Here is the sequence of events that resulted in disciplinary action:

  • A registrant (referred to as Representative A) listed the property, with a note indicating a delayed offer presentation—meaning that the representative would hold all offers and present them to the seller at a specific date and time. [A delayed offer presentation requires written direction from the seller.]
  • The listing indicated that all offers had to be registered by February 24 at 5 p.m. [To register an offer means that the buyer or their representative has confirmed with the listing brokerage that they have an offer to submit.]
  • The note said that the seller reserved the right to consider a pre-emptive offer (also known as a bully offer) at any time.
  • Representative A showed the property to his own buyer client and prepared an offer for the seller’s consideration.
  • A buyer’s representative (referred to as Representative B) contacted Representative A and set up a viewing appointment for February 19. In total, there were five viewing appointments scheduled for February 19. Representative A did not advise Representative B that an offer had already been received from his own buyer client.
  • Representative B made a follow-up call to Representative A for more information about the property, and left a voicemail. Representative A did not return the call.
  • Representative B later received a message that the property had been sold, and that the appointment for February 19 had been cancelled.

RECO’s discipline panel found that Representative A violated the Code of Ethics by:

  • Failing to notify all buyers who expressed an interest in the property that an offer was registered on the property, and that the offer was from his own buyer client;
  • Failing to respond to Representative B’s voicemail within a reasonable time;
  • Failing to notify Representative B that a written offer had been registered or received for the property at the time they were making an appointment to view the property the following morning; and
  • Failing to obtain written instructions from his client to review offers earlier than the date on the listing.

What you need to know

One element of that is promoting the property in such a way as to generate interest from multiple buyers, who can then submit offers for the seller’s consideration.

If the seller is considering a delayed offer presentation, it is a reasonable expectation that the representative would explain that the approach could prompt some buyers to submit pre-emptive offers (also known as bully offers). The written direction must explicitly outline how to handle pre-emptive offers.

In addition, if the seller changes their mind and decides to review offers before the previously-agreed time, a new written direction is required to do so. The listing is then updated to reflect the change, and any interested buyers should receive notice so they are aware of the revised approach (via their representative, if they have one).
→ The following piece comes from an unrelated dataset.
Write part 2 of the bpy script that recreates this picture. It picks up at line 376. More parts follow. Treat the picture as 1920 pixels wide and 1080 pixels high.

This is in the seller’s interest as it reduces the risk that the buyer is not aware of the change and fails to meet the revised timeline for offers.

With the timing of such events happening very quickly, it’s also essential to respond to inquiries from interested parties in a timely manner.

Outcome

Representative A agreed to pay a fine of $10,000. The decision is published on RECO’s website and the disciplinary decision appears whenever a member of the public uses RECO’s search tool to check on his registration status.

The panel concluded that the following sections of the Code of Ethics were breached:

Fairness, honesty, etc.

3. A registrant shall treat every person the registrant deals with in the course of a trade in real estate fairly, honestly and with integrity.

Best interests

4. A registrant shall promote and protect the best interests of the registrant’s clients.

Error, misrepresentation, fraud, etc.

38. A registrant shall use the registrant’s best efforts to prevent error, misrepresentation, fraud or any unethical practice in respect of a trade in real estate.